The Church of Jesus Christ of Latter-day Saints which resulted as an institution on the earth as the result of Gabriel’s work in the age leading to Michael’s reign came to exist under the influence of powerful spirits of time who manifested themselves to Joseph Smith as John the Baptist and, later, as Peter, James, and John. These spirits of personality bestowed upon Smith and his friend, Oliver Cowdery, what they were given to understand was the “restoration of the holy priesthood upon the Earth.” This was no construct of an ambitious charlatan, but represented a real Visitation by powers that bestowed upon these young men, as representatives of humanity, a living gift: the gift of consciousness of the way in which the use of the spoken and written word can become an agent in service to the highest divine powers. The Priesthood was given only to men in accordance with the insight that it is the male human being who bears responsibility, until something else becomes possible, for conveying the demands of Heaven for a given time and place. The prophet Deborah in the Old Testament and Anne Hutchinson were examples of pre-cursors of a future possibility, one that came, at last, into reality for humanity as a whole only in 1922.**

From this standpoint, however, one can see that much of what inspired modern feminism prior to 1922 had its origins in spheres opposed to the regular development of human culture under the leadership of those beings responsible for its emerging in harmony with the real needs of human spiritual evolution; and whatever emerged after 1922 that did not take up its cry for women’s liberation from an impulse such as that behind the Christian Community partook also, in varying degrees, of retarded or opposition impulses.
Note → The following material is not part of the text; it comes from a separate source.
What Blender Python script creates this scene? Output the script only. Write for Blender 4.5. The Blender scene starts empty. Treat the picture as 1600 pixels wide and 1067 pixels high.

What Gabriel was seeking to do in his behind-the-scenes work to guide the incarnation of the impulse behind the “Mormon” church was establish a community of American men who would become worthy of being guides to the development of their wives. That Joseph accepted, eventually, an inspiration leading to the institution of polygamy among only the purest of those men is a reflection of another aspect of Gabriel’s work, one that can be seen also at the very beginning of this period of his rulership. It pertained to the necessity that women be found whose love for one another could carry them beyond feelings of jealousy.

____________

*The corporeal-seeming manifestation of the Father and the Son described by Joseph as the "First Vision" must not be confused with the references to Jehovah and Gabriel in this paragraph. The appearance of the Father and the Son represent a kind of substantial contact in the etheric realm between Joseph and certain beings that took place in service of the impulse governed by Jehovah and Gabriel, his servant; but the love of the Father and that of the Son were experienced by the boy as realities far transcending what flows from the sphere of the Moon. It was an encounter, in waking life, with Sun-beings.

**The mysteries of all ages have always offered a context within which women could play a role, in speech and action, that flowed from the way they were able to be inspired by higher beings, apart from the etheric-constitutional difference spoken of here; but this, like so many other beautiful manifestations of something that seems to have “gone lost”, was the manifestation of what lingered as a form of clairvoyance unsuited to the demands of the age of the Consciousness Soul, where what exists as the result of incarnation fully in the physical may not be ignored nor simply transcended by inspiration.